PUMA & DK COMPANY in trademark conflict

Header photo: Starkvisuals / Pixabay

PUMA is one of the world’s most famous trademarks. They have an interest in preserving their global market position and enforcing their rights. Most recently, they enforced their trademark against a Danish fashion brand called DK COMPANY, which has applied for a trademark registration for e.g. shoes.

PUMA reacted because they think DK COMPANY has applied for a trademark too similar to PUMA’s well known trademarks. Therefore, they tried to prevent DK COMPANY’s registration by filing an opposition against it to the Danish Patent and Trademark Office.

PUMA in a strong position

In the opposition decision, the Danish Patent and Trademark Office presumed that one of PUMA’s trademarks is well-known according to trademark law.

Well-known trademarks have a greater scope of protection than less known trademarks. Therefore, if you have a well-known brand, you are in a stronger position and able to prevent others from applying for registration or using brands that can potentially sponge off on the goodwill associated with the well-known brand. However, the course of events has not been easy for PUMA.

To the left you see PUMA’s well-known trademark. To the right you see the trademark that DK COMPANY has applied for.
Photo credit: The Danish Patent and Trademark Office.

Three attacks

In the decision of the Danish Patent and Trademark Office, the board assessed both the trademarks as they were applied for and registered as well as how the conflicting trademarks were to be placed on shoes.

The board found that PUMA’s trademarks were more compact and had a more fluctuating path than DK COMPANY’s trademark. In addition, the board found that the trademark applied for could not be placed on a shoe, where the shape leads backwards in the same way as it does on PUMA’s trademarks.

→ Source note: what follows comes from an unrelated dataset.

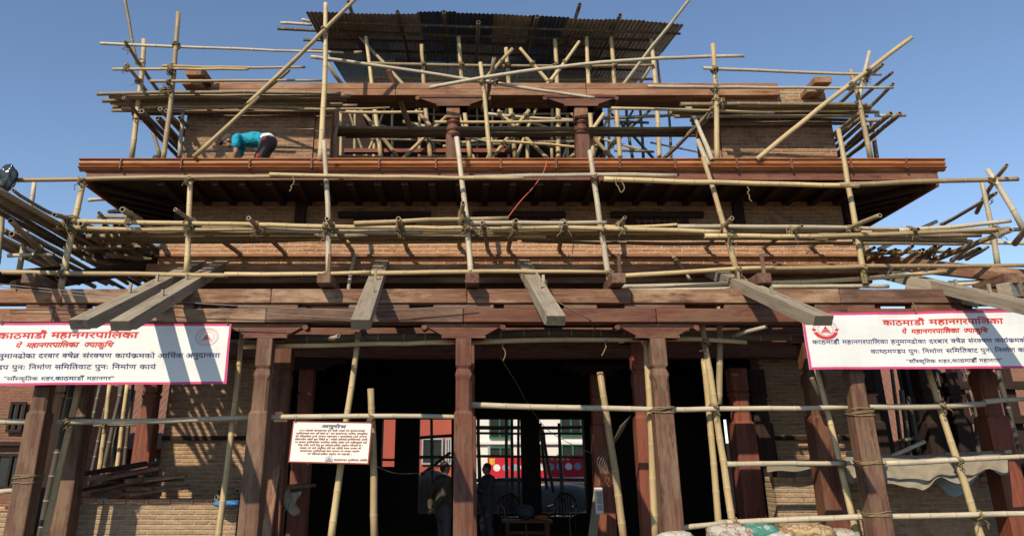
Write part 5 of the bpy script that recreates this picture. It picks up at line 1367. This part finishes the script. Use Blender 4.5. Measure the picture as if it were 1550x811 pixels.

Thus, the Board concluded that the brands have different modes of expressions and are not confusingly similar. In other words, PUMA could not prevent DK COMPANY’s trademark from being registered. Therefore, PUMA chose to appeal the decision to the Board of Appeal for Patent and Trademarks.

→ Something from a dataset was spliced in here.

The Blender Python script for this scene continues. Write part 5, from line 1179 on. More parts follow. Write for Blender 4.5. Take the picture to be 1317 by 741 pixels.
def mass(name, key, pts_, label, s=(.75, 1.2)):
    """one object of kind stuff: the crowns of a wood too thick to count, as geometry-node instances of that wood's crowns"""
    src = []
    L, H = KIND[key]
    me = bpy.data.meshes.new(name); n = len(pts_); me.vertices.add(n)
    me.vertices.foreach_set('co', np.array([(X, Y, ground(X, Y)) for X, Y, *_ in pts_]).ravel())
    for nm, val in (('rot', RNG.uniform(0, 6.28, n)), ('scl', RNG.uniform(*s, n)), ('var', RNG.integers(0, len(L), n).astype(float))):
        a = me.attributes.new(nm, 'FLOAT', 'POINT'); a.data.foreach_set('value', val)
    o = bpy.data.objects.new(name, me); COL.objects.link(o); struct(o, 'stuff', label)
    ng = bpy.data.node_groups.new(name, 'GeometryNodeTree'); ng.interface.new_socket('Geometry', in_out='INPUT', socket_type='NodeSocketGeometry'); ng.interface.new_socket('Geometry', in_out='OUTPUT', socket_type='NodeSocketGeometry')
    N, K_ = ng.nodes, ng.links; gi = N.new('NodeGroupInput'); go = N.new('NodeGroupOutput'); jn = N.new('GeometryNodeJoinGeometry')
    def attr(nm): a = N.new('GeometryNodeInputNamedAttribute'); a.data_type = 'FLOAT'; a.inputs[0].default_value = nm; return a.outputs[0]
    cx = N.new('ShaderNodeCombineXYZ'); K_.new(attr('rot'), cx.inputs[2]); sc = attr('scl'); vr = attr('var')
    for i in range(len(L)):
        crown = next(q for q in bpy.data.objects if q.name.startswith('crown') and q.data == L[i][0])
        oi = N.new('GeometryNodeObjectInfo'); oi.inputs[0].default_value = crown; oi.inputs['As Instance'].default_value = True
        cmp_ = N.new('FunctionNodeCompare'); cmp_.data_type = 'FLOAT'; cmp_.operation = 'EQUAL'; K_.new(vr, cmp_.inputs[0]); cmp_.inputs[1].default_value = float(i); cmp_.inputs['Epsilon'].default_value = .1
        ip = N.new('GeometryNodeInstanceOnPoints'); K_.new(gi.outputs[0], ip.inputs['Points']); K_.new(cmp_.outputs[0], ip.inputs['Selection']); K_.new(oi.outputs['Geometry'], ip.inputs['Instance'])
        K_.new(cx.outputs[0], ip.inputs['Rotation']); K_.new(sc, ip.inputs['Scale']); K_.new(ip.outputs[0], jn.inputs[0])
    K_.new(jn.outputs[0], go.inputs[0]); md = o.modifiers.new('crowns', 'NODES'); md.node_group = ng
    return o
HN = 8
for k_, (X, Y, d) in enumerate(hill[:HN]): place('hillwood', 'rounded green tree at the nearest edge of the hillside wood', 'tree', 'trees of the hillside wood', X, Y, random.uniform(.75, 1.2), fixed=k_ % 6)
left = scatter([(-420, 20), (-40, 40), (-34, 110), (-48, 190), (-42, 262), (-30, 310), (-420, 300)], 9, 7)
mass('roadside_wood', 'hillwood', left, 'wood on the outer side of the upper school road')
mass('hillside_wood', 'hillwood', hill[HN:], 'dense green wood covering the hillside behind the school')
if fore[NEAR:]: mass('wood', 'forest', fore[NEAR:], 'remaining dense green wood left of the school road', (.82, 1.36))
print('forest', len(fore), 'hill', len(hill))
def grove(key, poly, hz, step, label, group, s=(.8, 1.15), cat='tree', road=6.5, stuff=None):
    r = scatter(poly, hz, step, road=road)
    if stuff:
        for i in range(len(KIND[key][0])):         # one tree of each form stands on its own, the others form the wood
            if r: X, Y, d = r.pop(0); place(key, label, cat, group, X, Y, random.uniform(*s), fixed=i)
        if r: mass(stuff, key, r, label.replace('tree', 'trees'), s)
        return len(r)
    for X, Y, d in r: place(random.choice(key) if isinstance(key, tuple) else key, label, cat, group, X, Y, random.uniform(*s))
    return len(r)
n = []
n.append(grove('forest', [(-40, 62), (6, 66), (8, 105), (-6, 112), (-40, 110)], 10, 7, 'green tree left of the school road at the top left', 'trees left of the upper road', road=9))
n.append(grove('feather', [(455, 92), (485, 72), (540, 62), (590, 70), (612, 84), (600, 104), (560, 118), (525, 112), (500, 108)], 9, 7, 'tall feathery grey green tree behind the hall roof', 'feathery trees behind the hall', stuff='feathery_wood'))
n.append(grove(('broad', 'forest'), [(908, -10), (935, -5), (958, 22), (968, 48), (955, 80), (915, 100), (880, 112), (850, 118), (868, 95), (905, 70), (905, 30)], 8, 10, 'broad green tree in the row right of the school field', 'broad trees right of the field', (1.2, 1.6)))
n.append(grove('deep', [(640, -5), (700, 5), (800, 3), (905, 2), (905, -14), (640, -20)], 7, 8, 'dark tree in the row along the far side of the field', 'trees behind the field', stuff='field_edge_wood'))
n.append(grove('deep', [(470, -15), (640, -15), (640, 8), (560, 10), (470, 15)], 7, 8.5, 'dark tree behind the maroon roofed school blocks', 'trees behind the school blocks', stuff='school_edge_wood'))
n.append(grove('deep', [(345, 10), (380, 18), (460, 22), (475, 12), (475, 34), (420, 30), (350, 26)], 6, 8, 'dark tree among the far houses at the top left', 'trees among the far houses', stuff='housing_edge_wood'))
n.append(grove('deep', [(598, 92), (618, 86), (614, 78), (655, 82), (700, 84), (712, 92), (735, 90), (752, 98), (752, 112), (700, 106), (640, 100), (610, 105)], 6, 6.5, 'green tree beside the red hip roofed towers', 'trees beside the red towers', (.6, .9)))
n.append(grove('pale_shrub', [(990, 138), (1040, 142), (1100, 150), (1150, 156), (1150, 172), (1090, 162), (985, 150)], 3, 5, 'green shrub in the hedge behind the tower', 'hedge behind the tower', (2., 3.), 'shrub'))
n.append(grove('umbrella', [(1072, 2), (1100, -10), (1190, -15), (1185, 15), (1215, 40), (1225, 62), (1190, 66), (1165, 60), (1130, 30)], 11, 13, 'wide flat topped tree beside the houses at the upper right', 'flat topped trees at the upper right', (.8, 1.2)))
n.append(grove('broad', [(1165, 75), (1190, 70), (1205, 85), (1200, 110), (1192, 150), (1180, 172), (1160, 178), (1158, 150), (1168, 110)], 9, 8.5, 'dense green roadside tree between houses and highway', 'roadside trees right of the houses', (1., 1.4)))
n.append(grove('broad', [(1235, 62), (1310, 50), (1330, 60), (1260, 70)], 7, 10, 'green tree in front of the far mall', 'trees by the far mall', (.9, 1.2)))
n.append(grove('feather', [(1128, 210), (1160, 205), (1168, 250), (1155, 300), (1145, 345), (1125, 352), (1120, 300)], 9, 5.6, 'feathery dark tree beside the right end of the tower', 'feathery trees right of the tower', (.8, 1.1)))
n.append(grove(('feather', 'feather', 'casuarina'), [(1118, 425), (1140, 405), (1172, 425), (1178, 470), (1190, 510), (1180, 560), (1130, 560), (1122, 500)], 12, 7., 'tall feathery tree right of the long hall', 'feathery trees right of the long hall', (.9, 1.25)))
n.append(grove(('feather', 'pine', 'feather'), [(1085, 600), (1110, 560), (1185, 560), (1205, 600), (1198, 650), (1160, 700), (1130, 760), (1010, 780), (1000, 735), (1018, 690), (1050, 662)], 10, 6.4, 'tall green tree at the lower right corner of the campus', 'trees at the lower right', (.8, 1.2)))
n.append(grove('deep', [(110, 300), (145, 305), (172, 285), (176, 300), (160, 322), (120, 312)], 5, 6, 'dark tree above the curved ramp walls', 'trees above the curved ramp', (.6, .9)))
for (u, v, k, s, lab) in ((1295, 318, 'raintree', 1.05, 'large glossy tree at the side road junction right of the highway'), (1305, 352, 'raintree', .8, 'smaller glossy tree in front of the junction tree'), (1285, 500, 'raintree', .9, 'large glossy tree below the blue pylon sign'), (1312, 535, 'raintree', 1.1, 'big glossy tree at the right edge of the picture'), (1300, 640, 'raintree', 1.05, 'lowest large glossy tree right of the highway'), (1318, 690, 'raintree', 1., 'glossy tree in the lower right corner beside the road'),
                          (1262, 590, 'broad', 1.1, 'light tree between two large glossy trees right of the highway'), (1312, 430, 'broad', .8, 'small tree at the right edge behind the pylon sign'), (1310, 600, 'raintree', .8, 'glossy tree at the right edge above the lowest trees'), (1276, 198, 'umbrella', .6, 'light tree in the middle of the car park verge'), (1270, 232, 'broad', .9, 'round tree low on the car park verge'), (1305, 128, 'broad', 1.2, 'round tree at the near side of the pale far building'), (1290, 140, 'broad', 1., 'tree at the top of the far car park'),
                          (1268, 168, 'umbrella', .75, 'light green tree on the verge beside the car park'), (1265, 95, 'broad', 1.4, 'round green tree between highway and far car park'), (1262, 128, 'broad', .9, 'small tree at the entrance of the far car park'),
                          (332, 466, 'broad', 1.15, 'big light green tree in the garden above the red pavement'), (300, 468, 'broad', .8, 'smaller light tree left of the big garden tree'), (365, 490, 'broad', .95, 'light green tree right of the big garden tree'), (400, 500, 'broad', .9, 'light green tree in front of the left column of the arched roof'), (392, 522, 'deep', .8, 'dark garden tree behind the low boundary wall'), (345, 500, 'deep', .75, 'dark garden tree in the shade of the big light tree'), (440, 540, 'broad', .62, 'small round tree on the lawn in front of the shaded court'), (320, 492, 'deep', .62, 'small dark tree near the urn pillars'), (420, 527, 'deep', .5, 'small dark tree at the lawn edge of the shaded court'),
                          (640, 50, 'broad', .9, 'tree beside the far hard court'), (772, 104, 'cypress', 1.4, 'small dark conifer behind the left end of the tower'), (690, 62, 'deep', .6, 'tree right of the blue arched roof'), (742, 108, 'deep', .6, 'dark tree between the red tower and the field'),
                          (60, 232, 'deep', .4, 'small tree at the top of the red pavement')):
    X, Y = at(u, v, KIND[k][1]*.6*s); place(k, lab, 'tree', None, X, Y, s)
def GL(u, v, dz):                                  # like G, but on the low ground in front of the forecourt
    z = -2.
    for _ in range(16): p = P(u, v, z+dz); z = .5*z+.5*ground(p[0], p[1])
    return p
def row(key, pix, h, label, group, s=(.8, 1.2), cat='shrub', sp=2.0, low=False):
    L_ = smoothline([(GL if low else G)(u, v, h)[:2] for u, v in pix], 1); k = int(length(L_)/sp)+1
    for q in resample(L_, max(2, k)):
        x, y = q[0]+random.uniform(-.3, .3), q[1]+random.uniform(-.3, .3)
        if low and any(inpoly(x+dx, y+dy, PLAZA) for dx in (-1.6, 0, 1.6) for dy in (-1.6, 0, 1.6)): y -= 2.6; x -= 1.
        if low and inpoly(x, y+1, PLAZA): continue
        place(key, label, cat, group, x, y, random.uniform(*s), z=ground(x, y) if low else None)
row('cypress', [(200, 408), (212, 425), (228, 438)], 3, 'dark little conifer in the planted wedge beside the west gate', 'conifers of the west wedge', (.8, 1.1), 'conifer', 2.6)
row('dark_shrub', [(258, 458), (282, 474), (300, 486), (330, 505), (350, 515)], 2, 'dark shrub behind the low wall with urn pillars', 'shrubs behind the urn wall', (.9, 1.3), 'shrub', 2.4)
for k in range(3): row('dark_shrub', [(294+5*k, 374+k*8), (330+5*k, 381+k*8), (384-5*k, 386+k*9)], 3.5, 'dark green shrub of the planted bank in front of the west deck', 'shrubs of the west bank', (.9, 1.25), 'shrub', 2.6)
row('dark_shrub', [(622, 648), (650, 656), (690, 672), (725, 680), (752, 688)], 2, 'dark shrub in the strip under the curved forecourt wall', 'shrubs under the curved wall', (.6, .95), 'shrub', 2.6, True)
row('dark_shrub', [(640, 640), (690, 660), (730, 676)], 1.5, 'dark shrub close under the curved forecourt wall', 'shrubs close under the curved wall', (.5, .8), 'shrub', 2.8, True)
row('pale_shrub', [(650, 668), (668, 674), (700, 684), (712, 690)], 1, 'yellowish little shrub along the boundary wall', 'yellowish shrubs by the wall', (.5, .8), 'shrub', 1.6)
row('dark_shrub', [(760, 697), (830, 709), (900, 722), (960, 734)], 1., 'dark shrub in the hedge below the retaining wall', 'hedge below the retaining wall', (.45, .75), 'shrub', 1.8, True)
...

The Board of Appeal concluded that the Danish Patent and Trademark Office should not have assessed the case in relation to the possible placement of the marks. However, the Board of Appeal did agree that the marks were not confusingly similar.

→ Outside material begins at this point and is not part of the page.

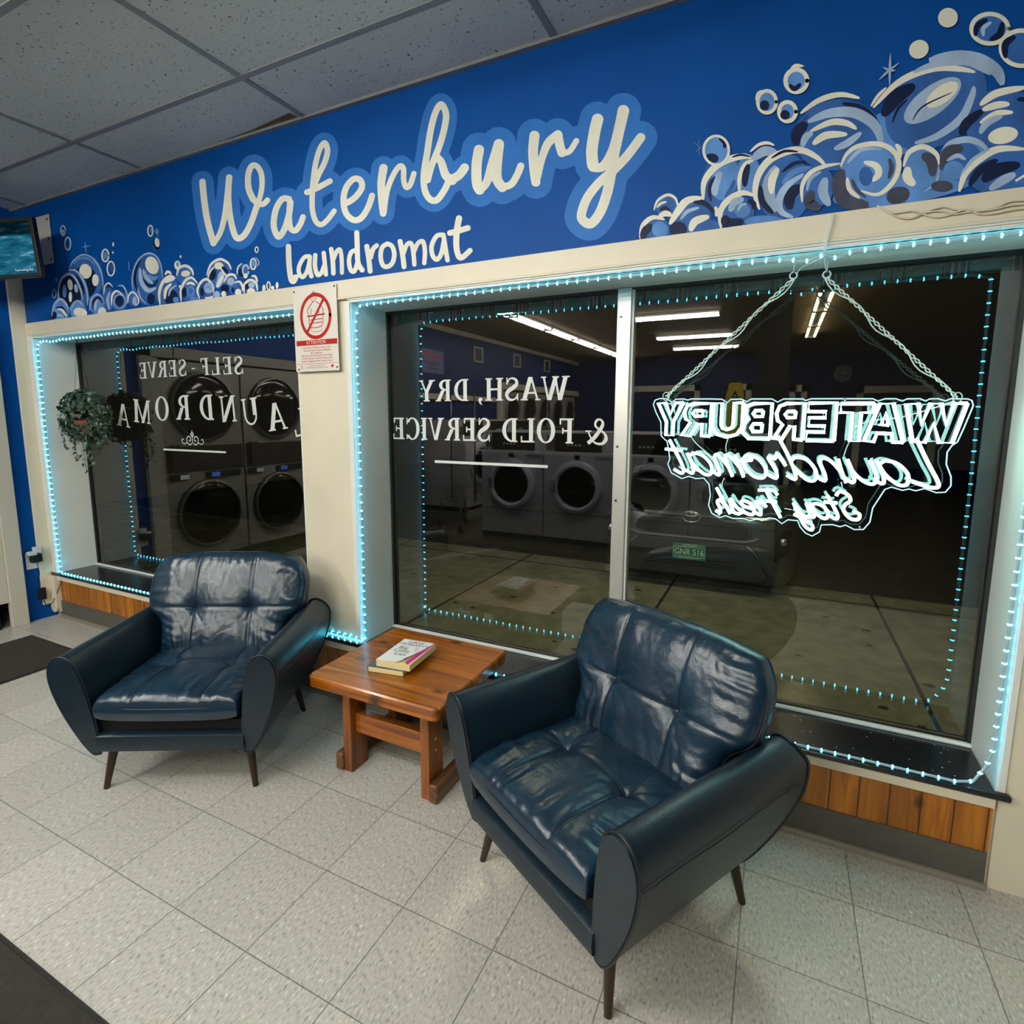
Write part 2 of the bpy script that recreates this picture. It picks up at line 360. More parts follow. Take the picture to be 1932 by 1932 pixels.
mb = MB(); mb.box(XL, XR, YB - .2, YB, 0, ZC); wall_back = struct('wall_back', mb, darkblue)

# header board and mouldings
mb = MB(); mb.box(XL + .0, XR, -.014, .006, ZO + .018, ZT)
mb.box(XL, XR, -.020, -.012, ZO + .016, ZO + .026)
struct('trim_1', mb, cream, 'cream header board above the windows', bevel=.003)
mb = MB()
for a, b in ((L0, L1), (R0, R1)):
    mb.box(a - .004, b + .004, -.010, .014, ZO + .000, ZO + .010); mb.box(a - .012, b + .012, -.014, .004, ZO + .010, ZO + .018)
struct('trim_2', mb, white_p, 'white moulding round the window heads', bevel=.002)
mb = MB()
mb.box(L0 - .012, L0, 0, GY + .03, ZS - .02, ZO + .012); mb.box(L0 - .06, L0 - .0, -.016, .006, .04, ZO + .02)
mb.box(L1, L1 + .012, 0, GY + .03, ZS - .02, ZO + .012); mb.box(R0 - .012, R0, 0, GY + .03, ZS - .02, ZO + .012)
mb.box(R1, R1 + .012, 0, GY + .03, ZS - .02, ZO + .012)
mb.box(R0 - .028, R0 - .004, -.010, .004, ZS, ZO); mb.box(R0 - .036, R0 - .028, -.006, .004, ZS, ZO)
mb.box(R1 + .004, R1 + .022, -.008, .004, ZS, ZO)
mb.box(L0, L1, 0, GY + .03, ZO, ZO + .012); mb.box(R0, R1, 0, GY + .03, ZO, ZO + .012)
struct('trim_3', mb, white_p, 'white painted window reveals', bevel=.002)
mb = MB(); mb.box(XL, XL + .018, -.09, 0, .10, 2.62)
mb.prism([(XL + .002, ZS - .02)] + [(XL + .042 - .040 * math.cos(q), .075 - .040 * math.sin(q)) for q in [PI * k / 14 for k in range(15)]] + [(XL + .082, ZS - .02)], lambda u, v: (u, -.042, v), lambda u, v: (u, .004, v))
struct('trim_4', mb, cream, 'cream corner post with a rounded foot', bevel=.004)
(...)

PUMA could thus not get the Board of Appeal’s word to prevent DK COMPANY’s trademark. Once again, PUMA chose to appeal the decision – this time, they went to the Maritime and Commercial High Court. On 4 July 2019, they too rejected that the trademarks in question were confusingly similar. The period allowed for appeal is still open, and it will be exciting to see whether PUMA appeals the decision yet again.

What can we learn from this?

None of the conflicting trademarks are applied for with images of how they are to be placed on e.g. a shoe. It is therefore unusual why the placement of the marks is even addressed in the first decision.

Further, it is interesting that there has been a specific focus on how the brands can be placed on shoes, even though PUMA’s brands include more goods than just shoes.

The board must relate to how the labels are shown in the register – not how they can be used on the market. This is probably the reason why the Board of Appeal and subsequently the Maritime and Commercial High Court rejected the criterion of any placement of marks on shoes.

If the trademarks had been applied for with a display of their placement on shoes, the situation would be different. Then the placement would in fact have to be included as a criterion in the assessment by the Board of Appeal and the Maritime and Commercial High Court.

This case can teach us that the manner of how the mark is depicted in the trademark application is crucial, since board decisions are based strictly on the application and in relation to the goods and services that are mentioned herein. How firms use their trademarks in the market is in general something to be assessed according to the Marketing Act.

The decision thus illustrates the importance of thinking through many different options when applying for a trademark, as it can have decisive significance for the assessment in a possible conflict case. The advice you receive at the time of application can therefore be quite important.